In its latest move to reclaim housing for residents and curb the effects of mass tourism, the Barcelona City Council has unveiled a subsidy programme designed to encourage residential buildings to formally ban tourist apartments.

Your browser does not support the video tag.

The city has allocated an initial budget of €100,000 to help homeowners’ associations, known as comunitats de propietaris, cover the legal and administrative costs associated with changing their internal statutes to forbid short-term holiday lets. The initiative, managed by the Municipal Institute for Housing and Rehabilitation (IMHAB), aims to empower residents to protect their buildings from the disruption and housing pressure caused by tourist flats.
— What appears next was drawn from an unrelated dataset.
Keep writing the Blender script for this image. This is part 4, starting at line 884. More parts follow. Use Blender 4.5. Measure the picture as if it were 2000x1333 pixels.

This measure is part of Mayor Jaume Collboni’s wider, and often aggressive, strategy to tackle Barcelona’s housing crisis. It follows the landmark announcement that the city will not renew any of the roughly 10,000 existing tourist apartment licences, effectively phasing them out completely by the end of 2028. This top-down ban has raised questions about the future of these properties, with many analysts expecting the tourist flats to hit the sales market rather than long-term rentals.

Details of the Subsidy Scheme

The programme is the result of a tripartite agreement between the City Council, the College of Property Administrators of Barcelona-Lleida (Col·legi d’Administradors de Finques), and the Barcelona Urban Property Chamber (Cambra de la Propietat Urbana). Politically, it stems from a budget deal between the mayor’s Socialist party (PSC) and the Republican Left of Catalonia (ERC).

According to reports from La Vanguardia, communities can apply for the aid starting from 27 February. The key details are:

  • A total of €56,000 is allocated for direct grants to homeowners’ associations.
  • The subsidy will cover up to 50% of the management costs, including notary, registry, and professional fees.
  • The maximum grant is €2,500 for creating new statutes or significantly modifying existing ones to include the ban.
  • A smaller grant of up to €1,500 is available for simpler modifications to current statutes.

To be eligible, the community must have formally approved the statute changes from 1 March 2025 onwards. The remaining budget will be used to subsidise the professionals who advise the communities (€36,000) and to fund the partner organisations’ promotional activities (€8,000).

Empowering Residents, Reshaping Neighbourhoods

Jordi Valls, the Deputy Mayor for Economy, Housing, and Tourism, framed the initiative as a tool for community empowerment. “The objective is for homeowners’ associations to equip themselves with regulations and coexistence rules to prohibit the installation of tourist-use housing in their buildings, activities that generate negative effects for the community,” he said in a statement.

Valls added that such measures “contribute to guarding against residential exclusion in Barcelona, as they facilitate a greater number of flats being allocated for residential rent.”

Elisenda Alamany, president of the ERC municipal group, celebrated the launch on social media. “From today, any community of neighbours that wants to prohibit the installation of tourist flats in their building by changing their statutes can do so by receiving financial aid to cover the management expenses, thanks to the City Council subsidy we negotiated,” she wrote.

Criticism and Broader Context

However, the measure has not been universally praised. Gemma Tarafa of the Barcelona en Comú party criticised its limited scope. She argued that since the city’s PEUAT plan already prevents new tourist licences and all existing ones will expire by 2028, the impact will be minimal. Furthermore, she suggested the policy shifts responsibility away from the administration.

“It is the City Council that must inspect and sanction,” Tarafa stated, implying that residents are being asked to do the work of the government. The debate reflects the ongoing tension over how best to regulate the city’s housing market, a topic that has seen numerous legal challenges, including the Catalan PP’s challenge to the regional housing law.

This subsidy scheme is one of several policies aimed at reshaping the property landscape. Mayor Collboni has also floated proposals for a tax hike for non-resident property buyers and has called for a complete ban on non-EU citizens purchasing second homes in the city. By encouraging a bottom-up, building-by-building prohibition on tourist lets, the council is adding another layer to its top-down regulatory efforts, aiming to permanently embed residential use into the legal fabric of Barcelona’s apartment blocks.